In other words, what the fundamentalists in 1979 and years subsequent sought was the accumulatation of power. Power to remake their denomination, power to (perhaps) accumulate wealth (personal and congregational), power to not just, as Ralph Reed put it, "have a voice at the table," but to remake the table, not in God's image, but their own. In short, these people knew exactly what they were doing. So does the current President Bush, Karl Rove and the political arm of the Republican party who owe their current positions, in large part, to fundamentalists in the Old Confederacy who brought 22 states in two separate elections to Bush's column.
I do not dispute the authenticity of President Bush's faith and the conversion experience that undergirds it.

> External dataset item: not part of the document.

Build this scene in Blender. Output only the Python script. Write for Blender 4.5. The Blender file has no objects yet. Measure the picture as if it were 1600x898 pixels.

I am a Southern Baptist by heritage and my maternal Grandfather honorably served congregations in Georgia and Mississippi from the teens until his death in 1946. In spite (or because)of my deep resistance to fundamentalism, I remain a Christian as well as a seminary graduate. I do dispute, however, the Faustian bargain Mr. Bush made with the fundamentalists to speak their language, embrace apocalypticism as appropriate policy for the Middle East and
his evident contempt for the least among us (Matthew 25:40) in order that he might implement the most radical transfer of wealth from bottom to top in American history. Until progressives understand the link between the fundamentalist takeover of the Southern Baptist Convention (the largest Protestant denomination in the United States) and its impact on Republican (hence national and now international) politics, I remain afraid that we will doom ourselves to a generation of electoral oblivion. Understanding however, as my friend Steve, reminds me, is not enough. We as progressives and as people of all faiths (or no faith in the religious sense) must be willing to fight with the same ruthlessness, dedication and single-minded ferocity shown by Adrian Rogers and his minions. Otherwise, we may not have much of a country left when they finish with it.